I remember a cold winter day early in 1970 when I was asked to write an advertising campaign proposal to Union Pacific. I started thinking about what might get UP’s attention. I noted that 1969 was the 100th anniversary of the Golden Spike. Wow…what history! What a great big American railroad story! I thought a song just might be in order. So, I scribbled a few words on a scratch-pad that went like this… “we’re a great big railroad that everybody knows”… I thought about that… then, I added the word “rolling” and dropped the “g”…Two verses and a chorus later, plus some hand-clapping, foot-stomping music to go with it, I walked into a UP conference room and sang it for the first time…

“We’re a Great Big Rollin’ Railroad, one that ev’rybody knows,
We were born of Gold and Silver Spikes, a hundred years ago,
We’re a million miles of history a-shinin’ in the sun,
We’re the Union Pacific and our story’s just begun…

From the Great Plains of Nebraska to the California seas,
From the Summits of the Rockies to the mighty redwood trees
We’re a thousand wheels of freight train, hear the diesel engine’s power,
We’re the Union Pacific, doin’ ninety miles an hour…

Bound from Omaha to Portland through Cheyenne and Laramie,
We’re a-headin’ west for Boise on the Mainline to the sea
’Cross the flats at Salt Lake City, on to Vegas and L.A.
We’re the Union Pacific and we’ve got the Right-of-Way.

From the green fields of the Prairies to the blue Pacific shore,
We deliver your great cargo and come rollin’ home for more.
On the backbone of Our Nation you can see us make the climb,
We’re the Union Pacific and we’re gonna be on time…”

That was 42 years ago. The president of the Union Pacific Railroad, John Kenefick, loved it. He wanted to hear it over and over again. It became the basic music track for all Union Pacific TV commercials and even a nine-screen circloramic slide show for the Spokane World’s Fair. And, of course, the award-winning spot with the Union Pacific employees singing the song became a classic. The 1970 “Singing Union Pacific People” TV commercial was produced by Galen Lillethorup and Bob Spittler in Omaha, Neb.; music by Bob Jenkins and Dick Proulx.

— Bill Fries


Although Bill (as C.W. McCall) never recorded this song, it is number 5 on the Omaha Ad Club’s list of the 100 greatest moments in Omaha advertising. Sixth place went to some bread commercials.


Today’s History Lesson: The Union Pacific Railroad

The Union Pacific Railroad, headquartered in Omaha, Nebraska, is the largest railroad network in the United States.
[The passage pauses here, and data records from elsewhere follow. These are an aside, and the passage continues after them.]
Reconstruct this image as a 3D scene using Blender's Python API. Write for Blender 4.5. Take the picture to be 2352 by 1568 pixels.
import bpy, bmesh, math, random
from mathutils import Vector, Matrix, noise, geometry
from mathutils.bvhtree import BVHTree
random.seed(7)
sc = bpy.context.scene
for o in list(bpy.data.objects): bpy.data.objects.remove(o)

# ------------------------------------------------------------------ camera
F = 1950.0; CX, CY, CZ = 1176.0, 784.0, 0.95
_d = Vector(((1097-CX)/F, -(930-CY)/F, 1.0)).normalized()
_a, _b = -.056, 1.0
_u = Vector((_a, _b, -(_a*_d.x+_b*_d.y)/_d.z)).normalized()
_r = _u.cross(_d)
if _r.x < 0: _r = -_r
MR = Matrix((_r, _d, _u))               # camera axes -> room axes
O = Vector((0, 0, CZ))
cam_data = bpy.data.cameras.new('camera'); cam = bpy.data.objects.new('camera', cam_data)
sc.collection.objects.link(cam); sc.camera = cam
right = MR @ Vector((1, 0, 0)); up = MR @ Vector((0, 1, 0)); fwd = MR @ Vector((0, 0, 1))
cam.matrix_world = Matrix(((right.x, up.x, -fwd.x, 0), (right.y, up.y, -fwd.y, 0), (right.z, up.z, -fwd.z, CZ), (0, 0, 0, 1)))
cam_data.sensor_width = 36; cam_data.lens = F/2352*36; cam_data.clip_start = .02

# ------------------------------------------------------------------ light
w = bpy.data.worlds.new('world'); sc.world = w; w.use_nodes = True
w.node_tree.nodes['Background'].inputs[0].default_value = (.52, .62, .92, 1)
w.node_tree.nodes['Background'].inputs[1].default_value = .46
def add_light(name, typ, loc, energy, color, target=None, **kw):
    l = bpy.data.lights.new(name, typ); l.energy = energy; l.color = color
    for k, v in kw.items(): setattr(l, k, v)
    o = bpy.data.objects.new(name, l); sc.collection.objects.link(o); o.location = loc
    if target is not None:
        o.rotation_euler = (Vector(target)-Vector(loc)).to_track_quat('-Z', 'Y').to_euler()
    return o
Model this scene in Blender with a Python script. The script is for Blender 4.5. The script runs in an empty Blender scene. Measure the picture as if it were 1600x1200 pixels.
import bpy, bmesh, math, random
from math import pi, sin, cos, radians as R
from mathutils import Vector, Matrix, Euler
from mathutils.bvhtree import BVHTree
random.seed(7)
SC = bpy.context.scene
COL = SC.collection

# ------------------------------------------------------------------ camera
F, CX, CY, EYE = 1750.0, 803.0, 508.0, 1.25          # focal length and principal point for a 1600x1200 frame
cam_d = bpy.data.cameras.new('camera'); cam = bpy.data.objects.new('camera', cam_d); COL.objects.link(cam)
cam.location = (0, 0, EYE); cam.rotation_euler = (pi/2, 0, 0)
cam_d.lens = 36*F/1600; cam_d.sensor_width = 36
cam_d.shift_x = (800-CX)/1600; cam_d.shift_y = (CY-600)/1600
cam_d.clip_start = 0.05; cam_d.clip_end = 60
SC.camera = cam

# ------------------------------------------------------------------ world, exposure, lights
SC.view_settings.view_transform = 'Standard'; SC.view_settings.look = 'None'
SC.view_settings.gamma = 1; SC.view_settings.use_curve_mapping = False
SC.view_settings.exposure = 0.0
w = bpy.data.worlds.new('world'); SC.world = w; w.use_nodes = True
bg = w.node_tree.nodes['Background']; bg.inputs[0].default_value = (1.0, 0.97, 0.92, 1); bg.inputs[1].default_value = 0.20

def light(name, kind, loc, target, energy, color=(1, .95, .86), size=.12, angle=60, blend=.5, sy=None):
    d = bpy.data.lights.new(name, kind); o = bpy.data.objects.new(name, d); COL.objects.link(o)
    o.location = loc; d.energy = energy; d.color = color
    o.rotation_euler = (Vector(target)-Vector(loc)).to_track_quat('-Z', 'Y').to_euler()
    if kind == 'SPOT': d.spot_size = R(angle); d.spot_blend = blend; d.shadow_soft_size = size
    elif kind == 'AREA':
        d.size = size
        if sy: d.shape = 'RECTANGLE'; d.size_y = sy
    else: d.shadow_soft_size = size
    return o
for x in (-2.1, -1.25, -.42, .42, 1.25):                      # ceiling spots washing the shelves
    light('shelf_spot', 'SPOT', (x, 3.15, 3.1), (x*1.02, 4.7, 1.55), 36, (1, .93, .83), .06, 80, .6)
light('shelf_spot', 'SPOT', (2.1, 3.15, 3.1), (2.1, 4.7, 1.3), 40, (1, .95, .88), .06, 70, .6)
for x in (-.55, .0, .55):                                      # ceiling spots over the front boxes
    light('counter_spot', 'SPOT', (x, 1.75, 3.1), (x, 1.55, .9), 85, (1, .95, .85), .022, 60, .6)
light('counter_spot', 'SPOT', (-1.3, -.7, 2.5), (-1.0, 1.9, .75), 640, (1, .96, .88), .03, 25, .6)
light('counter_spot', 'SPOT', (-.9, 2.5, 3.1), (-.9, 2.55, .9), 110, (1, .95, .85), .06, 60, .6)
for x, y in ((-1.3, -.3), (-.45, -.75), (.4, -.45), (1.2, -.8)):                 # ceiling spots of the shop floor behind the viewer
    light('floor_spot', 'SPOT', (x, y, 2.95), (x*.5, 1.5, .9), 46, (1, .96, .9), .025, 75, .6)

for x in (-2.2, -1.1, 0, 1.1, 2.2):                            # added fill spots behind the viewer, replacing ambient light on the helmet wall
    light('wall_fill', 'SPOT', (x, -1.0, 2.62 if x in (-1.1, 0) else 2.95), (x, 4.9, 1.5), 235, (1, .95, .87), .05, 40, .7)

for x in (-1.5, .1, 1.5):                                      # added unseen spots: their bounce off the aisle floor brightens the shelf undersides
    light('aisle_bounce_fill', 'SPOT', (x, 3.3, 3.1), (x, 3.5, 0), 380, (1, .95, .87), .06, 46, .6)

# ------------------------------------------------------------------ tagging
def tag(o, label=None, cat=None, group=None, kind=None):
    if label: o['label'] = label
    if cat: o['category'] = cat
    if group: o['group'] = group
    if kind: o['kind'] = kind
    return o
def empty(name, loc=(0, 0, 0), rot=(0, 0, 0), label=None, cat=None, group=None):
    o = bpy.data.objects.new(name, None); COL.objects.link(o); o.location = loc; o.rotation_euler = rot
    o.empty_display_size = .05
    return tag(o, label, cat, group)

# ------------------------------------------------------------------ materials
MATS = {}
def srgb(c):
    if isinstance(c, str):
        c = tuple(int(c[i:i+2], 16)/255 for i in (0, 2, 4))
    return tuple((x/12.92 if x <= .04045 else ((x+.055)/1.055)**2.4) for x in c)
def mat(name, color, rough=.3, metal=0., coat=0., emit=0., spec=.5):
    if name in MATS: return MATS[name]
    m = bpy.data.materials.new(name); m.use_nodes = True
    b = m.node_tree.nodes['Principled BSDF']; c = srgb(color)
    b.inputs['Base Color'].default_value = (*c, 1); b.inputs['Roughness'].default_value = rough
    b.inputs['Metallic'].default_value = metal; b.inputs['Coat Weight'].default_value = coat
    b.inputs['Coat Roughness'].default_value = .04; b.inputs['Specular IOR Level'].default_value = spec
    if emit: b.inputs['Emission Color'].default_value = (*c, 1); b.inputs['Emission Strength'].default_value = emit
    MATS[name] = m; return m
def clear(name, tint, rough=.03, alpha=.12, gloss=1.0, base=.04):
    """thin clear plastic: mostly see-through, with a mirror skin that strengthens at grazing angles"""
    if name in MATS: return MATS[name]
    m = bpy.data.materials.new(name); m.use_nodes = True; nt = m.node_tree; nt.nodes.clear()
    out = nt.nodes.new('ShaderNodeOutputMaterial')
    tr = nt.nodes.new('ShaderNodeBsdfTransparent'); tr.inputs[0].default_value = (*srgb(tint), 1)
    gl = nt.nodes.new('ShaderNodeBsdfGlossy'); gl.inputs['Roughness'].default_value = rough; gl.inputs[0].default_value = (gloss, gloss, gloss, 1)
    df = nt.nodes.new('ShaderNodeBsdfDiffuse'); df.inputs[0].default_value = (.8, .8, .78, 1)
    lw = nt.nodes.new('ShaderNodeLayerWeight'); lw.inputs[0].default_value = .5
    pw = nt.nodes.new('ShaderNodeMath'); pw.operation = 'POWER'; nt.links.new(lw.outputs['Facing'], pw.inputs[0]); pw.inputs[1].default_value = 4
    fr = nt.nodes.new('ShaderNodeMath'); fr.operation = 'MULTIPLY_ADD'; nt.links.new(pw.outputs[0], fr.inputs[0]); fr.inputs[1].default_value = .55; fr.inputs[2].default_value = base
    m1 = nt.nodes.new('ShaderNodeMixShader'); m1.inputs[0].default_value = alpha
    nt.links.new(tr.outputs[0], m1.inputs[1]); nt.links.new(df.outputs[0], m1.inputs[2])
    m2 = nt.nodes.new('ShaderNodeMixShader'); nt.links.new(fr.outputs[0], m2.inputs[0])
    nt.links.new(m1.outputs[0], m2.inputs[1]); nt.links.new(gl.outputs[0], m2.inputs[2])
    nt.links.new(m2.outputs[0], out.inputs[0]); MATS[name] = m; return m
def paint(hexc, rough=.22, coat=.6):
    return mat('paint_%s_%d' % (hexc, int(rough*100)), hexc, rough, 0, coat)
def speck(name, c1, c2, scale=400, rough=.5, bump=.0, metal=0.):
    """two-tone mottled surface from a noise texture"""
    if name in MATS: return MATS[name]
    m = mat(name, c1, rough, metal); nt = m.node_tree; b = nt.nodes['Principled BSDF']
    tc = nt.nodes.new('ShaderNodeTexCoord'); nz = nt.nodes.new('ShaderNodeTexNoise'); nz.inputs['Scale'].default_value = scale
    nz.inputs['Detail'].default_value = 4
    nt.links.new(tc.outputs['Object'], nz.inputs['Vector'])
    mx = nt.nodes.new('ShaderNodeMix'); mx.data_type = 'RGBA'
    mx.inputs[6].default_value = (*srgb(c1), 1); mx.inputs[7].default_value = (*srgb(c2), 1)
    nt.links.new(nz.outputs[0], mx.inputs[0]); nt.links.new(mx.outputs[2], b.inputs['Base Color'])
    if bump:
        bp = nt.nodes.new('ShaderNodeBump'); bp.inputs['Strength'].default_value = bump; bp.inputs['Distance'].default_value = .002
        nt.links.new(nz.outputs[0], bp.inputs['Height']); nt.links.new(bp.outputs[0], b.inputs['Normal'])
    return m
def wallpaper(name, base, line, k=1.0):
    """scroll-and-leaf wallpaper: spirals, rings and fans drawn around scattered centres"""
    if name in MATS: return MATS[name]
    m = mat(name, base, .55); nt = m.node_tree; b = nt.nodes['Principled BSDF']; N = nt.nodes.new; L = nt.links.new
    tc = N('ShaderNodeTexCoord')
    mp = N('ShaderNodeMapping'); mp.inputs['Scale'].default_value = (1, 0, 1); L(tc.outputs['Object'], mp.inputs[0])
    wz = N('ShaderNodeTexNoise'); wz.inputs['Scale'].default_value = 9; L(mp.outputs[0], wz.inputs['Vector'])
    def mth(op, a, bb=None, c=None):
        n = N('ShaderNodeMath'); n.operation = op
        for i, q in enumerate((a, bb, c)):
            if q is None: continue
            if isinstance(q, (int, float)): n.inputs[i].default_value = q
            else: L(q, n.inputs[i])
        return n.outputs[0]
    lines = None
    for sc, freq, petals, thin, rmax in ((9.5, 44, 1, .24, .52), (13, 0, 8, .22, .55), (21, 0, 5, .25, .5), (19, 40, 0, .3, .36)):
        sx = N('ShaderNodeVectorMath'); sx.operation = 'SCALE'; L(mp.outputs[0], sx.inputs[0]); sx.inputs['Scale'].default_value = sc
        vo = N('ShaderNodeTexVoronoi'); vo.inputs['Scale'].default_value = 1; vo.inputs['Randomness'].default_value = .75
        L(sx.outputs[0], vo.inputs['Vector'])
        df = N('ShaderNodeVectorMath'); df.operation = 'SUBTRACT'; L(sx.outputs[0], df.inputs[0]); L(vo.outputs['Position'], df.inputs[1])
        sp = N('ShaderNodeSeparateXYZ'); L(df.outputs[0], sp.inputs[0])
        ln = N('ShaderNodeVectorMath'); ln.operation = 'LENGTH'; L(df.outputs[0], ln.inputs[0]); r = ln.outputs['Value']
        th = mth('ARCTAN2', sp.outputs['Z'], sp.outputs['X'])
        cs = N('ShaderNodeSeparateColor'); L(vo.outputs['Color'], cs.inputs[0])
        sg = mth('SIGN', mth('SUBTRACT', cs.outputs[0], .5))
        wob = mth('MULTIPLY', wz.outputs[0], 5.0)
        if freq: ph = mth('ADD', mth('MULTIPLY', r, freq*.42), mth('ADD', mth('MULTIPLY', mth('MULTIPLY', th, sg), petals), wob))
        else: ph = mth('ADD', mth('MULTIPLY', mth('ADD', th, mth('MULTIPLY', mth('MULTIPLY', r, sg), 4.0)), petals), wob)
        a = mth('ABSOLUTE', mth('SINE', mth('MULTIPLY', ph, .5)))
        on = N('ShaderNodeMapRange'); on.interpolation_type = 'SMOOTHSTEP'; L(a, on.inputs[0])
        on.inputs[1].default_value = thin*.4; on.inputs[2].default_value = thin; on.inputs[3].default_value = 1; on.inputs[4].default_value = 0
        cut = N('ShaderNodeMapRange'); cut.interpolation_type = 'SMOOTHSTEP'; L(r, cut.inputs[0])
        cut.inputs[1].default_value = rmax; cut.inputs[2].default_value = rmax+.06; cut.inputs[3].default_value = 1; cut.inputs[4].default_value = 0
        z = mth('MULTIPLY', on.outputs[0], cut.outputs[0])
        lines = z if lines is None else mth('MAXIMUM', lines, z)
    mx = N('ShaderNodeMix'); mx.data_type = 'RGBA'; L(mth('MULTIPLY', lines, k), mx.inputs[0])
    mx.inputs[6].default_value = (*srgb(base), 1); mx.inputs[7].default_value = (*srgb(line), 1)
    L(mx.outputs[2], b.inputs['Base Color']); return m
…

Union Pacific logotype The Union Pacific Railroad was incorporated on July 1, 1862 in the wake of the Pacific Railroad Act of 1862. Under the guidance of its dominant stockholder, Thomas C. Durant, the first rails were laid in Omaha, Nebraska. They were part of the railroads that came together at Promontory Summit, Utah, in 1869 as the first transcontinental railroad in North America. Subsequently, UP took over the Utah Central extending south from Ogden, Utah, through Salt Lake City, and the Utah & Northern, extending from Ogden through Idaho into Montana, and it built or absorbed local lines that gave it access to Denver and to Portland, Oregon, and the Pacific Northwest. It acquired the Kansas Pacific (originally called the Union Pacific, Eastern Division, though in essence a separate railroad). It also owned narrow gauge trackage into the heart of the Colorado Rockies and a standard gauge line south from Denver across New Mexico into Texas.

Okay, that’s the trivial stuff. Thank you, Wikipedia!